Парадокс (или не парадокс) в том, что в случае Казовского биографическое как раз существенно. Потому что его нетривиальная гендерная ситуация стала для него стимулом к тому, чтобы проблематизировать, осмыслить, вообще – в полный рост увидеть человеческую природу и судьбу человека в мире вообще. Собственные биографические обстоятельства для него – предмет антропологического внимания и своеобразной экзистенциальной работы: изнутри этой ситуации, совершенно, по идее, безвыходной, он – ни на минуту не теряя из виду ни ее травматичности, ни ее безвыходности – учился – и научился – быть счастливым. Осознание себя обреченным на жизнь в чужом, чуждом, "неприсваиваемом" теле стало для него опять-таки творящей катастрофой. И слово "творящая" здесь опять главное.
"Действие само по себе невозможно, но в душе я все равно пережил взаимную любовь, когда я получаю все, что излучает это молодое, нежное женское сознание, полное принятие, и чувствую, что достиг настоящей глубокой норы, куда полностью помещаюсь, потому что вообще-то я никуда не помещаюсь… А теперь вот помещаюсь, и моя заледеневшая рука наконец-то находит семипалую перчатку, и я могу держать в ладонях лицо, которое всегда жаждал… До такого лица дотронуться — уже рай, если даже больше ничего не происходит! Ведь этот образ всегда где-то в глубине подсознания у меня присутствовал… Стоило мне шестьдесят процентов его увидеть, я уже и тогда влюблялся до смерти, а тут мне попались девяносто девять процентов!.. И совершенно не важно, в реальности все происходит или только в душе, мне и не нужно по-настоящему, физически ощущать власть над другим, если я в душе уже пережил, что другой полностью пожертвовал мне свою жизнь, что он существует для меня, для меня рожден… Вот он – рай, вот оно – истинное счастье".

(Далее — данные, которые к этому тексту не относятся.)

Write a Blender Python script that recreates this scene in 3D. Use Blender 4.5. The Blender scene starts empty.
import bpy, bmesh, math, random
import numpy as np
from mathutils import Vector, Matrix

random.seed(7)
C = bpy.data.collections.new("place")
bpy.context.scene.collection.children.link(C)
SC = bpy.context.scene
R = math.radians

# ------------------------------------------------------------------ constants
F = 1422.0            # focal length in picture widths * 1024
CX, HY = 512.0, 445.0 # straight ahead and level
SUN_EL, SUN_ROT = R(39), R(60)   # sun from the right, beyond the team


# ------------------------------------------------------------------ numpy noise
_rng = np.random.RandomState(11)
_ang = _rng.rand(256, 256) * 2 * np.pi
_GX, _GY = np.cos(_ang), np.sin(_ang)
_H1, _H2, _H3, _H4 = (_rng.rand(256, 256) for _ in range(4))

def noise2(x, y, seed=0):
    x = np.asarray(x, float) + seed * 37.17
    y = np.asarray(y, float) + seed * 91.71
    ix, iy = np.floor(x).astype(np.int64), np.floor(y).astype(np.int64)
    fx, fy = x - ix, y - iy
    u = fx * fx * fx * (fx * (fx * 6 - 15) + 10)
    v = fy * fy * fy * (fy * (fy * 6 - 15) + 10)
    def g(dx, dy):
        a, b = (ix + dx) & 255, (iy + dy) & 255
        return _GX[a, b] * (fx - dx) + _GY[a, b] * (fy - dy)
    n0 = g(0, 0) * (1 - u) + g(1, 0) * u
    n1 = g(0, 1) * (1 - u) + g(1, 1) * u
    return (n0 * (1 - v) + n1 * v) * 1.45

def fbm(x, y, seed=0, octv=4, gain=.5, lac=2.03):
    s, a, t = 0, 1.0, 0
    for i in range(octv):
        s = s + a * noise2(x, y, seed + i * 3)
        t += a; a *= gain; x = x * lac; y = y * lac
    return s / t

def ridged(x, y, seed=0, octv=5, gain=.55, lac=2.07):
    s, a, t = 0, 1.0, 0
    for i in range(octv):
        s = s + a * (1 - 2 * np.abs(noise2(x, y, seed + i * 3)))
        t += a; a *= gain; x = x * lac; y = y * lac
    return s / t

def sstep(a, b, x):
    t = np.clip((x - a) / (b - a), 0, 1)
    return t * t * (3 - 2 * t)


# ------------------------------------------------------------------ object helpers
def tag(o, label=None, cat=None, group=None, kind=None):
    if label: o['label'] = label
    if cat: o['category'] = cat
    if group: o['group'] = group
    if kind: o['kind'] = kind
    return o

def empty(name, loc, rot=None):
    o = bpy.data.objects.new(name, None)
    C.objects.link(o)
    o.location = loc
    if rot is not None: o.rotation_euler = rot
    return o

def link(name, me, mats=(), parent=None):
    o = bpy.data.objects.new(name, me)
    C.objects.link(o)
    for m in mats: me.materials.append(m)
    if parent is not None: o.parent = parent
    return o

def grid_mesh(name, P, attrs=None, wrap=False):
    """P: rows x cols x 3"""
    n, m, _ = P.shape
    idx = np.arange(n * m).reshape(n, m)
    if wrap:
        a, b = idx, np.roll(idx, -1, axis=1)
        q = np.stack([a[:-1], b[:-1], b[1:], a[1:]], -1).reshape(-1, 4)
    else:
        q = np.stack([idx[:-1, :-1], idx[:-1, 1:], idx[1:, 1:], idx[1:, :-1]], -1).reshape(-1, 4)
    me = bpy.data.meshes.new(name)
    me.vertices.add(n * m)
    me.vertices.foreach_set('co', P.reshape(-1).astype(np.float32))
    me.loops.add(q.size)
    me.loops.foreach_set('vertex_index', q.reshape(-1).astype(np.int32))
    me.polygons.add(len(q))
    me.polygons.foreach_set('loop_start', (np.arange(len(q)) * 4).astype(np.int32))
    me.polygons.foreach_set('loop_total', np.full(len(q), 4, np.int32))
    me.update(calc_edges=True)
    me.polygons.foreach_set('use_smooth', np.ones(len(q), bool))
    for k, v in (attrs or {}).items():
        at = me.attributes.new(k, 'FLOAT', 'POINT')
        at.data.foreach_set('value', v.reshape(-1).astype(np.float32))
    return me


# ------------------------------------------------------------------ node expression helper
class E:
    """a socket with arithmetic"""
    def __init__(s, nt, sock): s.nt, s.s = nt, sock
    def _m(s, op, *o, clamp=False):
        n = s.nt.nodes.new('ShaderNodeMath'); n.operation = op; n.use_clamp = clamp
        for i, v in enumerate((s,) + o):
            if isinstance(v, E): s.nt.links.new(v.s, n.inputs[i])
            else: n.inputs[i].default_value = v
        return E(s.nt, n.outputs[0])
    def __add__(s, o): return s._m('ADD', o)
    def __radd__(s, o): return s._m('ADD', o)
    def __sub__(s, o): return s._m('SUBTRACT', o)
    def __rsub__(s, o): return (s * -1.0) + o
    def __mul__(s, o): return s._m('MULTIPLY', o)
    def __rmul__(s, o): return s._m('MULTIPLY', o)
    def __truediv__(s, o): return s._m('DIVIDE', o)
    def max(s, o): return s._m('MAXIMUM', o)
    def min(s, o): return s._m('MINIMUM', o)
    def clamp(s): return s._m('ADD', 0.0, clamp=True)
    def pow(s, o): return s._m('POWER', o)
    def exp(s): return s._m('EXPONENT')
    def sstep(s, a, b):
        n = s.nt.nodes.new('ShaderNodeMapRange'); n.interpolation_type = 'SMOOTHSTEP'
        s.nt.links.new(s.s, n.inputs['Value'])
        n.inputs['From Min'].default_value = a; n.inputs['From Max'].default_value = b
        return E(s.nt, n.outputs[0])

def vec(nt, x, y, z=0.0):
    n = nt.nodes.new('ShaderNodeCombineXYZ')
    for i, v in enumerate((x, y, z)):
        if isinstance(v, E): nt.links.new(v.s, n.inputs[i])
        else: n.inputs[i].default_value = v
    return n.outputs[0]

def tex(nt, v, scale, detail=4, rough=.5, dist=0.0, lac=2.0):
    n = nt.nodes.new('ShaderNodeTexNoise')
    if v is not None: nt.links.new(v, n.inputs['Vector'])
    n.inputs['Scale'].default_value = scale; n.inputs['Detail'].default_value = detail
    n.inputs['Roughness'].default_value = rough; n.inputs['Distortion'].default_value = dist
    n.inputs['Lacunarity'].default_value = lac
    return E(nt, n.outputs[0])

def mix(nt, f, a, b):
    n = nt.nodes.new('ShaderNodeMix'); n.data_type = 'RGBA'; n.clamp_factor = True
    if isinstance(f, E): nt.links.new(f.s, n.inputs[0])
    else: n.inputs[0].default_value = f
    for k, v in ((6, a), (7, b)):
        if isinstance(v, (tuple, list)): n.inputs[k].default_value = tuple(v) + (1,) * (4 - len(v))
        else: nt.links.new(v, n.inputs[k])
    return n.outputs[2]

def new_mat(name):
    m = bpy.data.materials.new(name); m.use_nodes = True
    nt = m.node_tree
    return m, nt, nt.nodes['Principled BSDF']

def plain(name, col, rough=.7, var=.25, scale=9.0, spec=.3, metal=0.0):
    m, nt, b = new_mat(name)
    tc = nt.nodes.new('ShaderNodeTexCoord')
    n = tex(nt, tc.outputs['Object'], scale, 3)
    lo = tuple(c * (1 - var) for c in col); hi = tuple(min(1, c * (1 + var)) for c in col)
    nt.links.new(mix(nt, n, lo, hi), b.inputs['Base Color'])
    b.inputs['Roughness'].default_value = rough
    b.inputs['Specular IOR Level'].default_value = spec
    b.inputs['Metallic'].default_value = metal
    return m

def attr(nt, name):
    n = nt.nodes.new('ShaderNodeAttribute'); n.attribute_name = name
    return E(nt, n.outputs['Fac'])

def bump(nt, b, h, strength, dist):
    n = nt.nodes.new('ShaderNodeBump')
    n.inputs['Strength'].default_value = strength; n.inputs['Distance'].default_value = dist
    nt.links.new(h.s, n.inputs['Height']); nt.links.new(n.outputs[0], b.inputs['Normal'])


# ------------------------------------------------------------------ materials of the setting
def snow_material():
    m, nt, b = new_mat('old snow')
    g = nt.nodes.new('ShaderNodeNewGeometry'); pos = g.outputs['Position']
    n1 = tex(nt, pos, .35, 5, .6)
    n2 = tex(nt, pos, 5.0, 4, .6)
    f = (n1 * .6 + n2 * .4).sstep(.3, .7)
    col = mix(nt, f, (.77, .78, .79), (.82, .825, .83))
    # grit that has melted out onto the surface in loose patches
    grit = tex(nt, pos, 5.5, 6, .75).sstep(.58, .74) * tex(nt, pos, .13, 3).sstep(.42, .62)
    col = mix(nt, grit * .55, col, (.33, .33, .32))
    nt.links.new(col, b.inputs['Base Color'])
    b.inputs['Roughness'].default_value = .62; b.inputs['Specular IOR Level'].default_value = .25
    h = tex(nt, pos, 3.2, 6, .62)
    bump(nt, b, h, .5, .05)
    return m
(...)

Собеседники почему-то отказывают Казовскому в склонности к философствованию, к "отвлеченным рассуждениям" : "…ведь ты не проявляешь никакой склонности к отвлеченным рассуждениям", – даже не спрашивает, а утверждает корреспондент журнала Nappali ház Рудольф Унгвари, а Казовский вроде бы и соглашается: "Может, и нет. А это зачем-то обязательно надо?" Его пытаются расспрашивать, употребляя устоявшиеся, заскорузлые категории вроде противоположных друг другу "духа" и "чувственности": "Получается, ты посредством этого идола, который в своей недоступности для чувств являет собой чистую абстракцию, выражаешь недоступное чувственное. А чувственное бытие животного, которое воплощает собой чистое переживание и досягаемость, выражает у тебя дух", – и он снова отвечает коротко – нет, ничего не отрицая, но почти уклончиво: "Так оно и есть. Для другого человека это может и что-то другое значить".
Потому что он – сложнее и объемнее таких оппозиций.
Вообще, тут нам приходится признать (и, думаю, это будет справедливо), что мышление и чувствование о сущности и судьбе человека – это рассуждения не "отвлеченные", а максимально привлеченные и вовлеченные. В случае Казовского – точно. То, что он тут говорит, включая биографические подробности, – это сама философия. И Казовский, чутко следовавший вниманием вдоль швов и разрывов бытия, – философ. Кстати, "отвлеченными" категориями он, когда ему надо, прекрасно оперирует: "Впечатление", "переживание", – растолковывает он очередному собеседнику, – по-моему, какие-то странные выражения. Ведь само бытие – уже достаточный опыт в человеческом и нечеловеческом универсуме. В течение жизни большего впечатления и не получишь. Всё остальное – лишь мелкие детали". Он, словесный человек, философ не в словах, слова тут – только следствие, – но вообще во всём, что бы ни делал. В том числе и в ответах на вопросы интервьюеров. Система взглядов Казовского на искусство, на устройство культуры, на человеческую природу – смысловой мир, который сам по себе достоин основательного исследования. Может быть, он ее еще дождется?
[1] Эль Казовский. Книга Джана / Сост. И.С. Путолова. – М.: Три квадрата, 2011.
[2] Forgács Éva. El Kazovszkij. – Bp.: Új Művészet Kiadó, 1996; El Kazovszkij kegyetlen testszínháza / El Kazovszkij's Cruel Theatre of the Body. Bp.: Jaffa Kiadó, 2008.